Pour le RSA dont vont bientôt bénéficier tous ceux qui peuvent y prétendre sans avoir à le demander, l'obligation de faire un travail d'intérêt général devrait être évaluée selon la situation du bénéficiaire, qui peut être dépressif et donc hors d'état de travailler régulièrement de sept à huit heures par semaine. 


J'aimerais bien qu'on m'explique comment revenir à une société de plein emploi quand beaucoup d'activités de ce genre ne seront plus rémunérées puisque compensant le versement du RSA, ou concurrencées par le bénévolat (la vie associative nuit beaucoup au plein emploi en rendant bénévoles des tâches qui devraient être salariées. Je prends l'exemple d'une de mes casquettes, qui est celle d'écrivain public). Comment enfin le plein emploi est-il compatible avec la compression de personnel qu'on pratique pour restructurer toutes les entreprises et les administrations? Car, malgré l'augmentation de fonctionnaires, y compris territoriaux, que l'on vient de voter, les concours administratifs sont de moins en moins ouverts, il n'y a plus de postes à pourvoir. Damien Cuviller et Benoît Collomba l'ont très bien expliqué dans leur livre "De Pompidou à Macron, le Choix du chômage."
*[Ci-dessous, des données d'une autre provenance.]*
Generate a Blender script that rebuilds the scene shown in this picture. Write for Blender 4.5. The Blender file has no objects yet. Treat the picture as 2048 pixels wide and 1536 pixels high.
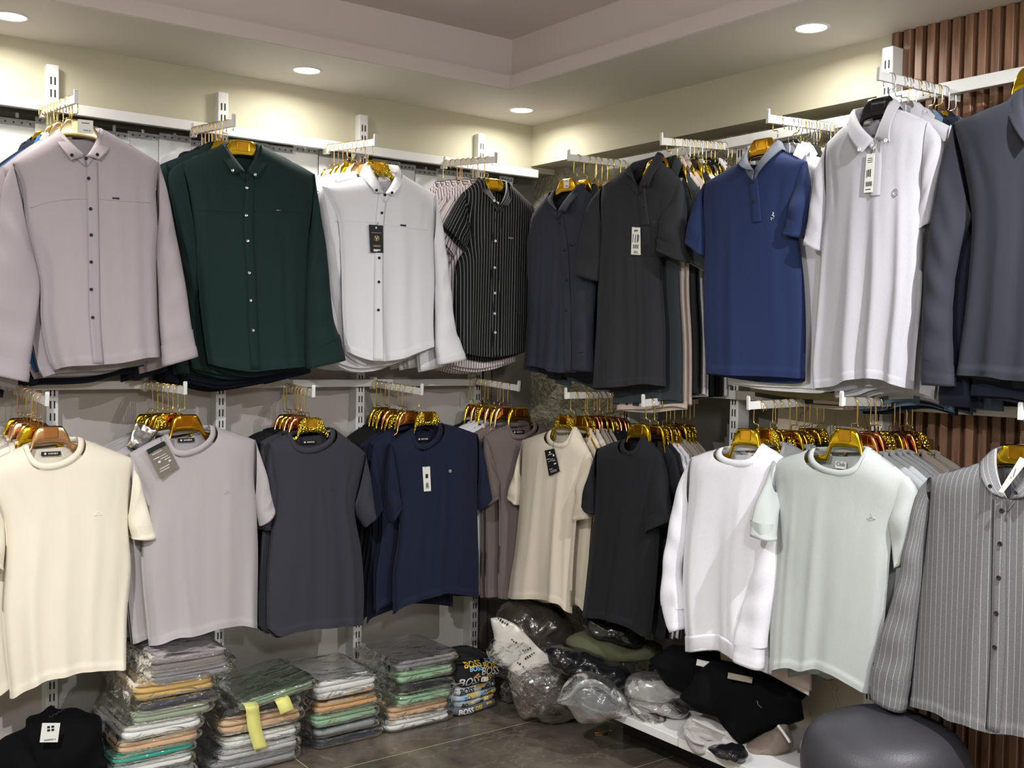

Quant à la colère de Bruno Le Maire qui installe déjà sa rivalité avec Edouard Philippe en vue de 2027, c'est celle du grand commis de l'Etat à qui on refuse son sucre, et à qui des parlementaires qui rejouent leur rôle de législateurs rappellent qu'un ministre est un exécutant, comme membre de l'exécutif, et qu'un ministère est un service, au sens étymologique.